WHAT IS BEING ASKED — Report every line in the listing below where the string "scene" shows up.

DATA —
* * *
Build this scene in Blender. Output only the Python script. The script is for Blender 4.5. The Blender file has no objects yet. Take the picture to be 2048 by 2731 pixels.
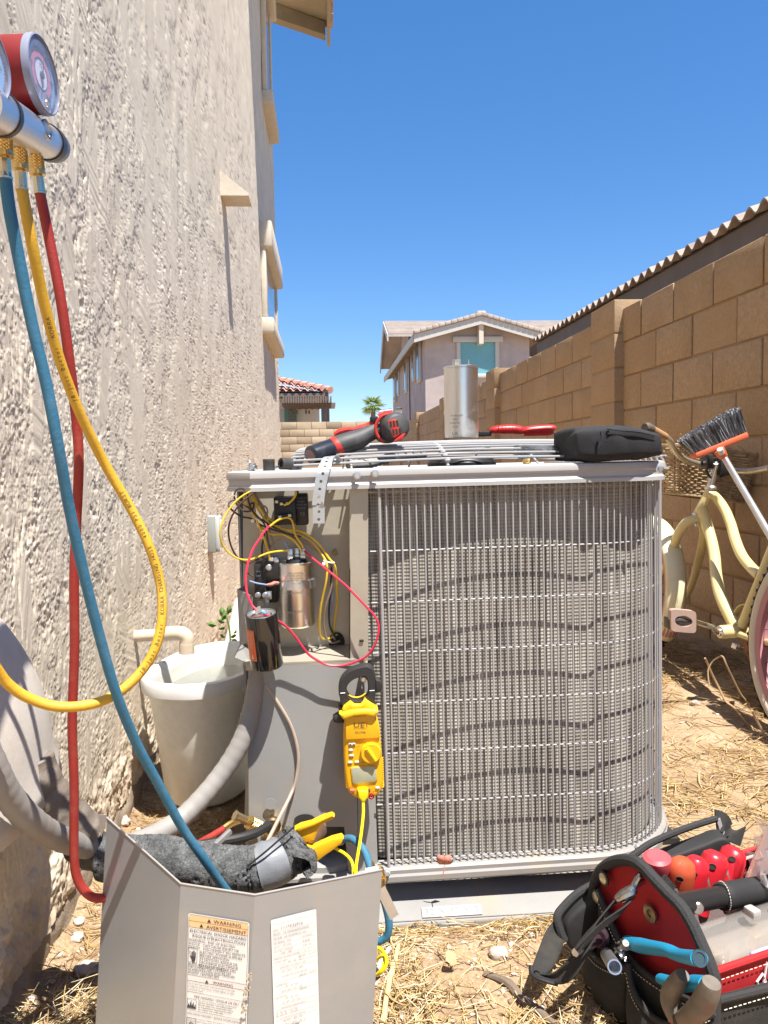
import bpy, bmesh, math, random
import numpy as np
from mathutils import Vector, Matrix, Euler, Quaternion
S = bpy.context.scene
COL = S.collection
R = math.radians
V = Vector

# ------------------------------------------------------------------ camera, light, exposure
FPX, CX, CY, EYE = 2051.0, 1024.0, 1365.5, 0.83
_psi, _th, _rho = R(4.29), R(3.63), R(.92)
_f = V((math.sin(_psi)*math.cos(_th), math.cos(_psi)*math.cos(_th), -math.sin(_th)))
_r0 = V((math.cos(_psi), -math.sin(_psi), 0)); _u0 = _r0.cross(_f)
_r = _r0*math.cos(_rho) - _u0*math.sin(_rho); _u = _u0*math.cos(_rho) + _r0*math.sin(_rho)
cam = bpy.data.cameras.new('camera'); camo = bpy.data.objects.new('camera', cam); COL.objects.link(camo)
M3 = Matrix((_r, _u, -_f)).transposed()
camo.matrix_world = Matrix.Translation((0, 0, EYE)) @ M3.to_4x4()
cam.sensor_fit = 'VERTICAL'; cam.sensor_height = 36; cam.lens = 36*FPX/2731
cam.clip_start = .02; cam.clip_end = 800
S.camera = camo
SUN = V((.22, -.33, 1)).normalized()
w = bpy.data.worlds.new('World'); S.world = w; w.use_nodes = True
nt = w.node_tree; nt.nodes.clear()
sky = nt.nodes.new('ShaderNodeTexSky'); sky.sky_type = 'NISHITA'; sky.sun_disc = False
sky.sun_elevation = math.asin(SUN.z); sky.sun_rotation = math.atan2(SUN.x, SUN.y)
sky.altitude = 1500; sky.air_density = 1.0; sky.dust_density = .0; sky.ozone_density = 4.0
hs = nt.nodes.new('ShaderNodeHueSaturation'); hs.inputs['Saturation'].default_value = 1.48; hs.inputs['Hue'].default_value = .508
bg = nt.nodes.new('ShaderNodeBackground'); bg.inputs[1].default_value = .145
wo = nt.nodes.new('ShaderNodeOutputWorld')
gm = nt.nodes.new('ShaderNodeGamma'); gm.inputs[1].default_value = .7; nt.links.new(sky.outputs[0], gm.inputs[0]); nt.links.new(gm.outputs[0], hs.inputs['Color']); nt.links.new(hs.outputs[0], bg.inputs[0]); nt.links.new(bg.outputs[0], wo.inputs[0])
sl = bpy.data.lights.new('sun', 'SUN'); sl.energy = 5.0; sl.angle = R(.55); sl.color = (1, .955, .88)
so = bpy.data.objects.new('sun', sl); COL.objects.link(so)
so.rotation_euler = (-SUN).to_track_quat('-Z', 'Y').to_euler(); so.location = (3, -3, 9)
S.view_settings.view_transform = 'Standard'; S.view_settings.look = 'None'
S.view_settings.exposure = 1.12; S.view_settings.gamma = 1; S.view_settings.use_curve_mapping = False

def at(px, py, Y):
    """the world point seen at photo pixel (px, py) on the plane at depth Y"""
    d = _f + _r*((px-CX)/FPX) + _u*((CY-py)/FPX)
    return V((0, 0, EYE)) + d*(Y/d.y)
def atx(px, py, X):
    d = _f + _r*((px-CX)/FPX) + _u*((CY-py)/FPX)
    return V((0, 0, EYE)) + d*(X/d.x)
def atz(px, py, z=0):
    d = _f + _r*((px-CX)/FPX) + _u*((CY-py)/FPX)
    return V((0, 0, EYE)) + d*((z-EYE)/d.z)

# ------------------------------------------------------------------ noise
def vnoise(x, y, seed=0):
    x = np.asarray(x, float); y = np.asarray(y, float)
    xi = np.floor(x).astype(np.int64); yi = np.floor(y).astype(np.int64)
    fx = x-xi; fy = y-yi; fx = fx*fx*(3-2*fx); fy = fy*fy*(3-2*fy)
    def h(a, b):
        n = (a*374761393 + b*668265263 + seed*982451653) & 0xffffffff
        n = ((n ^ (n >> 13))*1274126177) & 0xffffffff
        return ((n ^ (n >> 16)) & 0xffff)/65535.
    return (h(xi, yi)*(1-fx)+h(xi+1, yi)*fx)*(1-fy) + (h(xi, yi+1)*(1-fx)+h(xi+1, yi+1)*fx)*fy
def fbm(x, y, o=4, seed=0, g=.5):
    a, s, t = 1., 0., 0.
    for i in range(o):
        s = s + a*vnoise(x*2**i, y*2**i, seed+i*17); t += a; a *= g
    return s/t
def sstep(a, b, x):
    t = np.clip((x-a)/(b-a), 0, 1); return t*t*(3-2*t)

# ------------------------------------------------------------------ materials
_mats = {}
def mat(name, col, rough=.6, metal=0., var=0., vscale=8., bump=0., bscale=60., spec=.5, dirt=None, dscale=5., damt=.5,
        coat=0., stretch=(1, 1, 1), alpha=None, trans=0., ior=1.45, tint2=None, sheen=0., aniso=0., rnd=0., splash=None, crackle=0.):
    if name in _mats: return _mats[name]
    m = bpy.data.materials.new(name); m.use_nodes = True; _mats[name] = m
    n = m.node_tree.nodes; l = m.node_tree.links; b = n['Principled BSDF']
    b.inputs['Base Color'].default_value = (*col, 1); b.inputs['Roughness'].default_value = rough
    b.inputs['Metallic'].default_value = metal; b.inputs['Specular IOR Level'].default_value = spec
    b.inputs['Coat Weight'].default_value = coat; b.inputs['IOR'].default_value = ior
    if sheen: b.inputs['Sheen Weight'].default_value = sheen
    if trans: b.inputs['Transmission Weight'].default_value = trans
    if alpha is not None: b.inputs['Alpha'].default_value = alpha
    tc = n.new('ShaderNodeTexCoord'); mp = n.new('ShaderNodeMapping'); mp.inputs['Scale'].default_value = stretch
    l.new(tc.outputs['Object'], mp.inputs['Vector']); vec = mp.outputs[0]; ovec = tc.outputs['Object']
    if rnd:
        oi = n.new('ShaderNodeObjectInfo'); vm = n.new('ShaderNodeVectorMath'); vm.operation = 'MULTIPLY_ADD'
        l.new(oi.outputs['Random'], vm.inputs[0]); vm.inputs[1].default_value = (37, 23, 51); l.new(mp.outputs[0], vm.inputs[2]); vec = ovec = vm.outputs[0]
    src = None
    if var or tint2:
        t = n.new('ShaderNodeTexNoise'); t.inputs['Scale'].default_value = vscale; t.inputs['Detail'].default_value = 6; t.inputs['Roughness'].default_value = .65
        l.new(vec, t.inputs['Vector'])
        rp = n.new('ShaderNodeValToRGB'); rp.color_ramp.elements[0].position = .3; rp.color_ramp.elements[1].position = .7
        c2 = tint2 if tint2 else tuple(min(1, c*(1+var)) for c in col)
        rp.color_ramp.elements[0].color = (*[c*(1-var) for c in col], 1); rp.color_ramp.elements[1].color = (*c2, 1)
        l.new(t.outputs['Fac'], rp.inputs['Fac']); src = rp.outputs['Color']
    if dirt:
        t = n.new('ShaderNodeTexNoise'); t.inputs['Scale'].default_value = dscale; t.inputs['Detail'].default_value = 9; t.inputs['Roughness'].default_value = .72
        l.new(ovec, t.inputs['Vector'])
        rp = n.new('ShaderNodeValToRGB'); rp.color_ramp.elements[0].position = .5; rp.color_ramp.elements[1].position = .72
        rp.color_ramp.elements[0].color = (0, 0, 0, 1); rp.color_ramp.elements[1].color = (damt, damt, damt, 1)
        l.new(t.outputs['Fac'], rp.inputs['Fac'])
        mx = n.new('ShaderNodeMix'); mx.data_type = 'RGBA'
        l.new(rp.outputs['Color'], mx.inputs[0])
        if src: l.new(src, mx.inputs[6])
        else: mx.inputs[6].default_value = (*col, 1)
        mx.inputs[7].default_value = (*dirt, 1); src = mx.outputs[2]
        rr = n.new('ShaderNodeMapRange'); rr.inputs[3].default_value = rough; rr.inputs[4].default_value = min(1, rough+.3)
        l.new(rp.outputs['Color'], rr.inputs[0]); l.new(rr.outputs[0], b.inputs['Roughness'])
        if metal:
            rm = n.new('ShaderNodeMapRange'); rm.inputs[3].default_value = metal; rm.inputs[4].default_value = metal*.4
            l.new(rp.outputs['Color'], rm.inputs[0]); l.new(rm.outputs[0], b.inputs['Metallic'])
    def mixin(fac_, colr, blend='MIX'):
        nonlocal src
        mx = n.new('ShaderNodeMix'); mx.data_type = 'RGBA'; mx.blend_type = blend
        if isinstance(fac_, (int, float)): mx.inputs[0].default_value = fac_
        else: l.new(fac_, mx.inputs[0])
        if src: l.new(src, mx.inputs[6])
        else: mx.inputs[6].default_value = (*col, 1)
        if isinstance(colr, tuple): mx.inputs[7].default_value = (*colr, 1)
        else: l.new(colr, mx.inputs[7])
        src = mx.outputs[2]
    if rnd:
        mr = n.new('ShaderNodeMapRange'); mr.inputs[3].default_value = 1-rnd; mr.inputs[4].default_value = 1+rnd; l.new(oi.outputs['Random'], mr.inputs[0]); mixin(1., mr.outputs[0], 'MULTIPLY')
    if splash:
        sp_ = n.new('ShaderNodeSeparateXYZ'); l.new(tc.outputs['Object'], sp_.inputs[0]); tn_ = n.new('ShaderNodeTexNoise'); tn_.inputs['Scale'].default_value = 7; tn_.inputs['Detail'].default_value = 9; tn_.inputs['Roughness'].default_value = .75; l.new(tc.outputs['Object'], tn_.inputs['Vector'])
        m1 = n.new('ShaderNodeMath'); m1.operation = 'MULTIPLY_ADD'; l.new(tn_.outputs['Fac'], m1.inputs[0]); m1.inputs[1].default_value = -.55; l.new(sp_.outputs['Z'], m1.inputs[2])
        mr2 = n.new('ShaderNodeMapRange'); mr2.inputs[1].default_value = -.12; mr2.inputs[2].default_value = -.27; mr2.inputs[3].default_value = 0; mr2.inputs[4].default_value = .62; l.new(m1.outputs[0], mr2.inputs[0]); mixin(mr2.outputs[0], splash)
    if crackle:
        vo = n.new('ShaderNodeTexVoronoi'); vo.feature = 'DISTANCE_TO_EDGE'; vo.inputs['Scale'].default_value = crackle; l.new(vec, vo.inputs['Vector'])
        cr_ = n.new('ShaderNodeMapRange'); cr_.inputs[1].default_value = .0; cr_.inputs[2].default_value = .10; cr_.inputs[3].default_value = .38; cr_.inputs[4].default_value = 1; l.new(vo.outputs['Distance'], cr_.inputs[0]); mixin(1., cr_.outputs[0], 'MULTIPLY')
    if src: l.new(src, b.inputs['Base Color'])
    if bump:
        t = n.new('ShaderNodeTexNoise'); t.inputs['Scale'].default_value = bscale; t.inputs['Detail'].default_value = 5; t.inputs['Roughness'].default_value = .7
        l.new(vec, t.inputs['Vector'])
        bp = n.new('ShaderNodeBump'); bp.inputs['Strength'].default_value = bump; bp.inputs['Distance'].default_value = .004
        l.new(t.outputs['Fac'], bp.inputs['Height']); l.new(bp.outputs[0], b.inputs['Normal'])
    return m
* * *
ANSWER BELOW —
Build this scene in Blender. Output only the Python script. The script is for Blender 4.5. The Blender file has no objects yet. Take the picture to be 2048 by 2731 pixels.
S = bpy.context.scene